Here’s a list of a few things you can do when the market declines:
Know your portfolio
When markets decline, you must thoroughly assess each stock in your investment portfolio. This means reviewing its fundamentals, which include earnings, revenue growth, and debt levels. Additionally, you must look for industry trends and changes in the company’s outlook, which can impact the stock’s performance. Conducting this evaluation helps you determine the long-term value and growth potential of the stock to avoid making hasty decisions based on short-term fluctuations.
Spread risk wisely
If you’re wondering what to do when markets decline, the answer lies in a simple word: diversification. Diversification helps you spread your investments across asset classes, industries, and geographies to reduce the impact of a single sector’s downturn on your portfolio’s returns.
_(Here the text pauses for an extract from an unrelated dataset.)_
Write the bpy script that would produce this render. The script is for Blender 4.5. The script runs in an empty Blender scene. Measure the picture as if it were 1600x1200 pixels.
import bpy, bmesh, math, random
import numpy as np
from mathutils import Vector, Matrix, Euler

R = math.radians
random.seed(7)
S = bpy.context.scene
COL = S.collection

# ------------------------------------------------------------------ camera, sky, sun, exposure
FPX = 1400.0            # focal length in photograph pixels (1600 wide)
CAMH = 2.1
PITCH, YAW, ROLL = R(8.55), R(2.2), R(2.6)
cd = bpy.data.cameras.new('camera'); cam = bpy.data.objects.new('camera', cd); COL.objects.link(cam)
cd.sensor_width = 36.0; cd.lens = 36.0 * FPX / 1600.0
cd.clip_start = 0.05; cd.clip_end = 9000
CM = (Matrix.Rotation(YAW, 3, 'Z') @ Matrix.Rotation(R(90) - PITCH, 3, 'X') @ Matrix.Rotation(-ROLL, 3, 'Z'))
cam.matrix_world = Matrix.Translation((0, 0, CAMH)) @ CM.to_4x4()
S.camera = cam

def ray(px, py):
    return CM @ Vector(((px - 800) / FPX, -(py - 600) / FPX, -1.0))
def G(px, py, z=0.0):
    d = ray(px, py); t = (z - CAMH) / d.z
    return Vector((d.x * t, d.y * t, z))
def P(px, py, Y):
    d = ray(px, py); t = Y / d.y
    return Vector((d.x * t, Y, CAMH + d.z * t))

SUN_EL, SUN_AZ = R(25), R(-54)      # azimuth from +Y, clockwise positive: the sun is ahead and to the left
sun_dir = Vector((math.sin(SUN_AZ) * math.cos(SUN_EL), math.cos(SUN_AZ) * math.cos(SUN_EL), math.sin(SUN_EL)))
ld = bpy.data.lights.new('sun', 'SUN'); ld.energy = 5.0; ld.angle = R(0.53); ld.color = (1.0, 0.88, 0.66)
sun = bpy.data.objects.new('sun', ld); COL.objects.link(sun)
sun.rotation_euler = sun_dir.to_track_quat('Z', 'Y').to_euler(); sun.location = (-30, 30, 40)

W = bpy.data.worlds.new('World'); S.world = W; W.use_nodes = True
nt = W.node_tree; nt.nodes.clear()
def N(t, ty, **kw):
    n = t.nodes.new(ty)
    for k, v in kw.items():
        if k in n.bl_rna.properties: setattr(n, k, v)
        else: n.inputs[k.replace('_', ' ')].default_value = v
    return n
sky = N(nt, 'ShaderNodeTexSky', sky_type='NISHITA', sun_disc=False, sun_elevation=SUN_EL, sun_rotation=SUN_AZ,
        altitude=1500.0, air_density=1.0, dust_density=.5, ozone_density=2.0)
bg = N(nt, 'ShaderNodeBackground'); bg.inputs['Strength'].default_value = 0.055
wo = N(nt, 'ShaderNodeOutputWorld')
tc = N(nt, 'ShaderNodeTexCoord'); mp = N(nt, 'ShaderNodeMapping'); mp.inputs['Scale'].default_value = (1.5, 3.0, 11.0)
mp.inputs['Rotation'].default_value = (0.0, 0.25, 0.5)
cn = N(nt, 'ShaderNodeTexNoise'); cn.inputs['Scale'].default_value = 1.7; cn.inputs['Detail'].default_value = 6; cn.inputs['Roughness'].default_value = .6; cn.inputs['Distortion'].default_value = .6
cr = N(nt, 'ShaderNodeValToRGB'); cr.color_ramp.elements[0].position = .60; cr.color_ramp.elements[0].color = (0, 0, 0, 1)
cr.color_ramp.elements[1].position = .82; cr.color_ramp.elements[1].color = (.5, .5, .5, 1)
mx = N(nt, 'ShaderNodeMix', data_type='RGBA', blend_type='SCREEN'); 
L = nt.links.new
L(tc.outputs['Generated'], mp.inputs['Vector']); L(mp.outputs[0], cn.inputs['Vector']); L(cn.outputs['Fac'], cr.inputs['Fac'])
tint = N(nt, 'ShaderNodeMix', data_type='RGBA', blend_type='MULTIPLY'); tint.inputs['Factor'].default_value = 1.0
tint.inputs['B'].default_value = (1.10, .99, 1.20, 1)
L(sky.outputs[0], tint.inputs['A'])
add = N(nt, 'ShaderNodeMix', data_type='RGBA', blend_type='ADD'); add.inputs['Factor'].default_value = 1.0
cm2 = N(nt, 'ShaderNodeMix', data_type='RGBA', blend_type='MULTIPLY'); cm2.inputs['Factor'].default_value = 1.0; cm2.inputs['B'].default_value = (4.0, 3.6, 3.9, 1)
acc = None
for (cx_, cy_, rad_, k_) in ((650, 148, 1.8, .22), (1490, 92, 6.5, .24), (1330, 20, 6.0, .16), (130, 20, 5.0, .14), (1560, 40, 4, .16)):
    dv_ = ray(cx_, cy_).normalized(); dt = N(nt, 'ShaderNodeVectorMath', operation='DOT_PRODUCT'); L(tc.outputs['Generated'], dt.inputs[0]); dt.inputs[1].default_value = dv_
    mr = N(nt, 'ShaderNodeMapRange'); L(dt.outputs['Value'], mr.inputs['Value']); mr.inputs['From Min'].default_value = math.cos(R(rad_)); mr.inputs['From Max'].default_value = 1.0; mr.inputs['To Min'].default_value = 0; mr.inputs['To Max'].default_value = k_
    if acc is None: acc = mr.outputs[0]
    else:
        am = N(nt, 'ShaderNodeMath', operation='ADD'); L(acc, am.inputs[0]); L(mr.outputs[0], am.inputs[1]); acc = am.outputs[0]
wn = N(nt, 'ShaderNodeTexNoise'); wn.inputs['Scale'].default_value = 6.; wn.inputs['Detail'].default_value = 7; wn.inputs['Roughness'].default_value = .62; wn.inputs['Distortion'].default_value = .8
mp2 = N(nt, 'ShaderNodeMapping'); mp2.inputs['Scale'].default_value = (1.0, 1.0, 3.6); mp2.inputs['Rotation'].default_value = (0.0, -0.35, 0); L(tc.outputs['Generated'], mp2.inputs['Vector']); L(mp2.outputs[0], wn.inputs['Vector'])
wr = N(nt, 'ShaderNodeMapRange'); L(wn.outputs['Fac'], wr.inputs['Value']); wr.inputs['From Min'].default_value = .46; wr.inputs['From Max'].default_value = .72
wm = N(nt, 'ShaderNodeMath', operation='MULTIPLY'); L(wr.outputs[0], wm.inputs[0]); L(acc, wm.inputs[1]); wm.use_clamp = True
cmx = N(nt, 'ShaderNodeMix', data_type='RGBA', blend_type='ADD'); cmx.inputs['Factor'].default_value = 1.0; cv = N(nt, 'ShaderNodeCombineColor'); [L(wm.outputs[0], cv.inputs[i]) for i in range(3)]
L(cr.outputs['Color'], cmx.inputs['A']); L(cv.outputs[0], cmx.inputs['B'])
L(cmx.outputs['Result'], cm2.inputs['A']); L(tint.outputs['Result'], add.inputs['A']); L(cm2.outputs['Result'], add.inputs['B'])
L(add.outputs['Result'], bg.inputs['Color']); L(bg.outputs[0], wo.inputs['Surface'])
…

In short, it acts as a safety net since assets that are yielding poor returns get balanced out by others that are offering positive or stable earnings. Therefore, curating a diversified portfolio of stocks, bonds, real estate, mutual funds, gold, and other assets is ideal. Additionally, you should focus on diversifying even within one asset group. So, if you’re investing in stocks, diversify across sectors like technology, healthcare, consumer durables, etc. While diversification does not guarantee zero losses, it definitely helps mitigate the risk of hefty capital loss and ensures long-term stability.
Consider buying in the dip
Another good strategy you can implement is a value-based buying approach. Declining markets can offer unique buying opportunities to purchase high-quality stocks of top companies at discounted prices. The key to this approach is looking at the fundamentals of the company. Companies with strong fundamentals and a track record of good performance, coupled with a strong long-term growth potential, are ideal. Remember to base your purchase decision on research and fundamental analysis. Consider industry trends and competitive advantage as well. Essentially, you must evaluate if the price decline in the stock is due to temporary factors or due to a genuine long-term issue. If it’s the former, the stock is essentially undervalued. Therefore, if you’re looking for things to do when markets decline, consider this approach to find value early and reap its benefits once markets bounce back.
Focus on the long-term
When considering the things to do when markets decline, it’s crucial to refocus your attention on the long-term horizon. Remember you invested in the market to reap long-term returns. While short-term fluctuations are common and inevitable, they should not derail your long-term strategy and investment goals. Historically, markets have rebounded over time, producing high returns with each rally. Therefore, the losses you experience currently are temporary. Sticking to a well-researched investment strategy at this juncture is vital to benefit from market recoveries once the bear phase ends.
Leverage tax laws
Leveraging taxation laws is yet another way you can find answers to questions about what to do when markets decline. When markets fall, you have an opportunity to optimise your tax liabilities through a strategy called tax loss harvesting. The tax loss harvesting strategy involves selling assets that have experienced losses to offset capital gains taxes. According to the Indian tax laws, your capital losses can be carried forward for up to 8 consecutive years to offset future capital gains. By strategically implementing the tax loss harvesting strategy, you can potentially reduce your tax liabilities and generate tax savings while weathering market declines.